Repeat each record exactly as written, and drop any images.

#### Available data ####

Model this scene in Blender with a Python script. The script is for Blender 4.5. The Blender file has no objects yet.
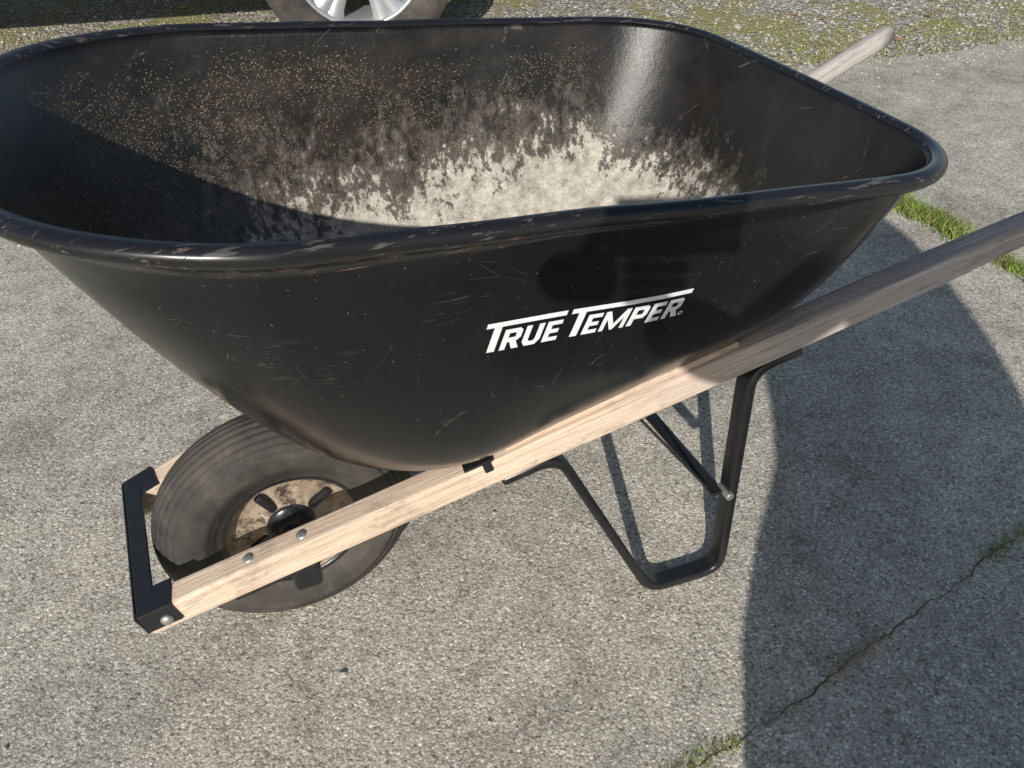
import bpy, bmesh, math, random
import numpy as np
from mathutils import Vector, Matrix
from mathutils.bvhtree import BVHTree
random.seed(7); rng=np.random.RandomState(5)
scene=bpy.context.scene
pi=math.pi

# ------------------------------------------------------------ node helpers
class NT:
    def __init__(s,name):
        s.m=bpy.data.materials.new(name); s.m.use_nodes=True
        s.t=s.m.node_tree; s.t.nodes.clear()
        s.out=s.t.nodes.new('ShaderNodeOutputMaterial')
        s.b=s.t.nodes.new('ShaderNodeBsdfPrincipled')
        s.t.links.new(s.b.outputs[0],s.out.inputs[0])
    def n(s,ty,**k):
        nd=s.t.nodes.new('ShaderNode'+ty)
        for a,v in k.items(): setattr(nd,a,v)
        return nd
    def set(s,sock,v):
        if isinstance(v,bpy.types.NodeSocket): s.t.links.new(v,sock)
        else:
            if sock.type=='RGBA' and len(v)==3: v=(*v,1)
            sock.default_value=v
    def pos(s): return s.n('NewGeometry').outputs['Position']
    def obj(s): return s.n('TexCoord').outputs['Object']
    def attr(s,name): return s.n('Attribute',attribute_name=name).outputs['Fac']
    def map(s,v,scale=(1,1,1),loc=(0,0,0),rot=(0,0,0)):
        m=s.n('Mapping'); s.set(m.inputs[0],v); m.inputs['Scale'].default_value=scale
        m.inputs['Location'].default_value=loc; m.inputs['Rotation'].default_value=rot
        return m.outputs[0]
    def noise(s,v,sc,det=3,rough=.55,dist=0,out='Fac'):
        n=s.n('TexNoise'); s.set(n.inputs['Vector'],v); n.inputs['Scale'].default_value=sc
        n.inputs['Detail'].default_value=det; n.inputs['Roughness'].default_value=rough
        n.inputs['Distortion'].default_value=dist
        return n.outputs['Fac' if out=='Fac' else 'Color']
    def vor(s,v,sc,feature='F1',rand=1.):
        n=s.n('TexVoronoi',feature=feature); s.set(n.inputs['Vector'],v); n.inputs['Scale'].default_value=sc
        n.inputs['Randomness'].default_value=rand
        return n
    def ramp(s,f,stops,interp='LINEAR'):
        r=s.n('ValToRGB'); s.set(r.inputs[0],f); cr=r.color_ramp; cr.interpolation=interp
        while len(cr.elements)<len(stops): cr.elements.new(.5)
        for e,(p,c) in zip(cr.elements,stops):
            e.position=p; e.color=(c,c,c,1) if isinstance(c,(int,float)) else (*c,1)
        return r.outputs[0]
    def step(s,f,a,b):
        r=s.n('MapRange'); s.set(r.inputs[0],f); r.inputs[1].default_value=a; r.inputs[2].default_value=b
        r.interpolation_type='SMOOTHSTEP'; return r.outputs[0]
    def math(s,op,a,b=0,c=0):
        m=s.n('Math',operation=op); s.set(m.inputs[0],a); s.set(m.inputs[1],b)
        if op in('MULTIPLY_ADD',): s.set(m.inputs[2],c)
        return m.outputs[0]
    def mul(s,a,b): return s.math('MULTIPLY',a,b)
    def inv(s,a): return s.math('SUBTRACT',1,a)
    def mix(s,f,a,b,bt='MIX'):
        m=s.n('Mix',data_type='RGBA',blend_type=bt); s.set(m.inputs[0],f); s.set(m.inputs[6],a); s.set(m.inputs[7],b)
        return m.outputs[2]
    def sep(s,v):
        n=s.n('SeparateXYZ'); s.set(n.inputs[0],v); return n.outputs
    def bump(s,h,dist=.002,st=1.,nrm=None):
        b=s.n('Bump'); s.set(b.inputs['Height'],h); b.inputs['Distance'].default_value=dist; b.inputs['Strength'].default_value=st
        if nrm: s.set(b.inputs['Normal'],nrm)
        s.t.links.new(b.outputs[0],s.b.inputs['Normal']); return b.outputs[0]
    def bs(s,**k):
        nm={'col':'Base Color','rough':'Roughness','metal':'Metallic','spec':'Specular IOR Level','coat':'Coat Weight','coatr':'Coat Roughness'}
        for a,v in k.items(): s.set(s.b.inputs[nm[a]],v)
        return s.m

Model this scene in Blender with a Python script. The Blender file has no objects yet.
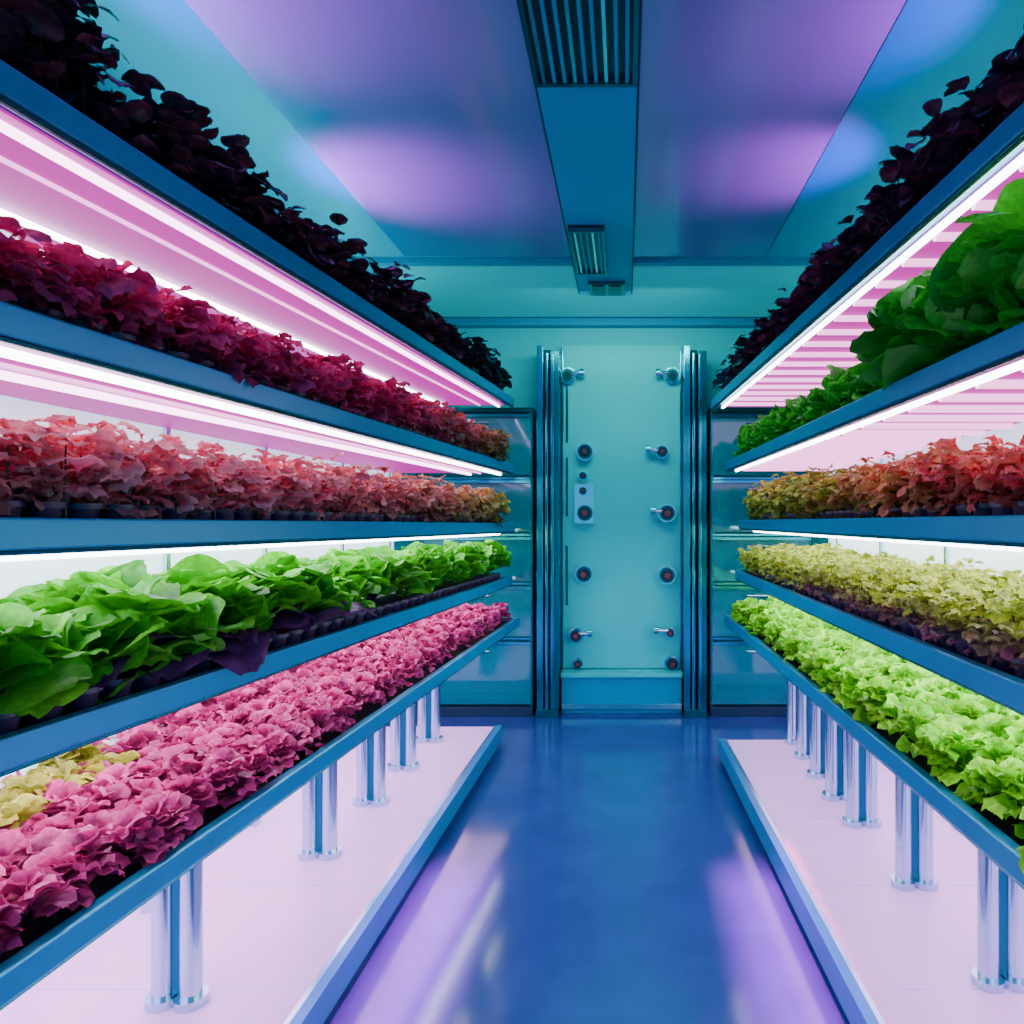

####

Output for this task:
Model this scene in Blender with a Python script. The script is for Blender 4.5. The Blender file has no objects yet.
import bpy, bmesh, math, random
import numpy as np
from mathutils import Vector, Matrix
from mathutils.bvhtree import BVHTree
random.seed(7); rng=np.random.RandomState(5)
scene=bpy.context.scene
pi=math.pi

# ------------------------------------------------------------ node helpers
class NT:
    def __init__(s,name):
        s.m=bpy.data.materials.new(name); s.m.use_nodes=True
        s.t=s.m.node_tree; s.t.nodes.clear()
        s.out=s.t.nodes.new('ShaderNodeOutputMaterial')
        s.b=s.t.nodes.new('ShaderNodeBsdfPrincipled')
        s.t.links.new(s.b.outputs[0],s.out.inputs[0])
    def n(s,ty,**k):
        nd=s.t.nodes.new('ShaderNode'+ty)
        for a,v in k.items(): setattr(nd,a,v)
        return nd
    def set(s,sock,v):
        if isinstance(v,bpy.types.NodeSocket): s.t.links.new(v,sock)
        else:
            if sock.type=='RGBA' and len(v)==3: v=(*v,1)
            sock.default_value=v
    def pos(s): return s.n('NewGeometry').outputs['Position']
    def obj(s): return s.n('TexCoord').outputs['Object']
    def attr(s,name): return s.n('Attribute',attribute_name=name).outputs['Fac']
    def map(s,v,scale=(1,1,1),loc=(0,0,0),rot=(0,0,0)):
        m=s.n('Mapping'); s.set(m.inputs[0],v); m.inputs['Scale'].default_value=scale
        m.inputs['Location'].default_value=loc; m.inputs['Rotation'].default_value=rot
        return m.outputs[0]
    def noise(s,v,sc,det=3,rough=.55,dist=0,out='Fac'):
        n=s.n('TexNoise'); s.set(n.inputs['Vector'],v); n.inputs['Scale'].default_value=sc
        n.inputs['Detail'].default_value=det; n.inputs['Roughness'].default_value=rough
        n.inputs['Distortion'].default_value=dist
        return n.outputs['Fac' if out=='Fac' else 'Color']
    def vor(s,v,sc,feature='F1',rand=1.):
        n=s.n('TexVoronoi',feature=feature); s.set(n.inputs['Vector'],v); n.inputs['Scale'].default_value=sc
        n.inputs['Randomness'].default_value=rand
        return n
    def ramp(s,f,stops,interp='LINEAR'):
        r=s.n('ValToRGB'); s.set(r.inputs[0],f); cr=r.color_ramp; cr.interpolation=interp
        while len(cr.elements)<len(stops): cr.elements.new(.5)
        for e,(p,c) in zip(cr.elements,stops):
            e.position=p; e.color=(c,c,c,1) if isinstance(c,(int,float)) else (*c,1)
        return r.outputs[0]
    def step(s,f,a,b):
        r=s.n('MapRange'); s.set(r.inputs[0],f); r.inputs[1].default_value=a; r.inputs[2].default_value=b
        r.interpolation_type='SMOOTHSTEP'; return r.outputs[0]
    def math(s,op,a,b=0,c=0):
        m=s.n('Math',operation=op); s.set(m.inputs[0],a); s.set(m.inputs[1],b)
        if op in('MULTIPLY_ADD',): s.set(m.inputs[2],c)
        return m.outputs[0]
    def mul(s,a,b): return s.math('MULTIPLY',a,b)
    def inv(s,a): return s.math('SUBTRACT',1,a)
    def mix(s,f,a,b,bt='MIX'):
        m=s.n('Mix',data_type='RGBA',blend_type=bt); s.set(m.inputs[0],f); s.set(m.inputs[6],a); s.set(m.inputs[7],b)
        return m.outputs[2]
    def sep(s,v):
        n=s.n('SeparateXYZ'); s.set(n.inputs[0],v); return n.outputs
    def bump(s,h,dist=.002,st=1.,nrm=None):
        b=s.n('Bump'); s.set(b.inputs['Height'],h); b.inputs['Distance'].default_value=dist; b.inputs['Strength'].default_value=st
        if nrm: s.set(b.inputs['Normal'],nrm)
        s.t.links.new(b.outputs[0],s.b.inputs['Normal']); return b.outputs[0]
    def bs(s,**k):
        nm={'col':'Base Color','rough':'Roughness','metal':'Metallic','spec':'Specular IOR Level','coat':'Coat Weight','coatr':'Coat Roughness'}
        for a,v in k.items(): s.set(s.b.inputs[nm[a]],v)
        return s.m

Model this scene in Blender with a Python script. The Blender file has no objects yet.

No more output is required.